Thursday, September 20, 2007

My new direction...

So I've been thinking pretty heavily over the last few months (*sighs* yes, my brain hurts) and I've come to a pretty sad, but also incredibly exciting conclusion...

...I'm saying sayonara to CSI-land...

For those of you who don't know, for the last two years I've been embroiled in the wonderful world of Forensics, studying a bachelor of applied chemistry (Hons) in Forensic Science. Basically it's a stress-filled rollercoaster of struggling to keep above a credit average in some seriously hard subjects while trying not to lash out and strangle something because of it...
So on Monday I finally decided it really wasn't worth it! To be honest, the only thing I could have seen myself doing with the degree was going into the police force, stuffing around for about 5 years just so I could work in serious crime.

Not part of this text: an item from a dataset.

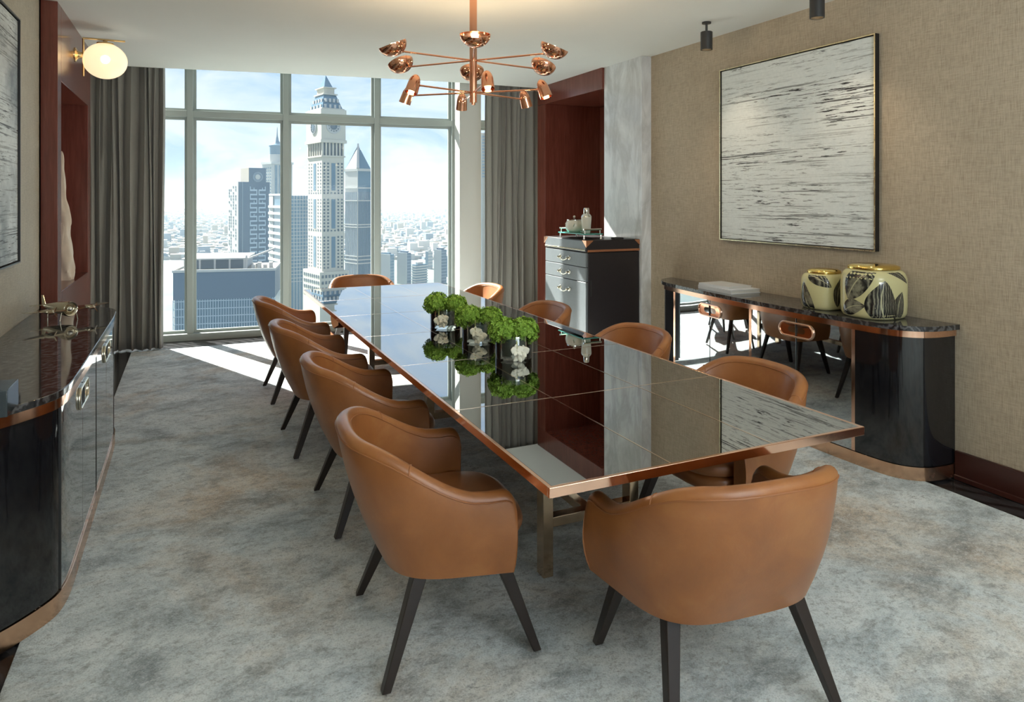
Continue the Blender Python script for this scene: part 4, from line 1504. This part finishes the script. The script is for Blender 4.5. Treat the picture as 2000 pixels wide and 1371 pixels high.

To me, it just seemed like a lot of hooplah for a lifetime of stress and paperwork.

Forensics is not at all like CSI... oh no... most of it is lab work or painstakingly combing a crime scene for a skin flake that could (but probably won't) link a suspect to a crime scene.
Sound frustrationg or what?

So anyway, the question has to be asked - What am I going to do now?

I'm switching to Applied Chemistry - the plan is to finish that next year and then do the post-grad secondary teaching course here at UTS... That's right - I'm going to be a High School Science teacher

Don't laugh - I'm serious!

It's been a bit of a strange year; I remember someone coming up to me in church one Sunday and asking me how my degree was going; "you're doing education right?"

Ah... no...

A number of people I know really well have come out with "you'd be great teacher joh" seemingly from nowhere, includeing my Mum who then proceeded to tell me about the "teaching gene" that (admittedly a little obviously) runs through our family...

I think perhaps God's trying to tell me something... and true to form I, being the stubborn berk that I am, have been trying to go the other way. But I've given in (finally) and let me tell you I don't think I've ever been quite as relieved as I am right now... I don't feel nearly as worried about the future as I was a week ago, I'm not feeling stressed out about my subjects (I actually want to study now... warped huh?) and I'm much, much, much more excited about my course! My new course director gave me a long list of electives he thought I'd enjoy and I feel a bit like a kid in a candy store! Heh...

So there's what I've been thinking... weird huh?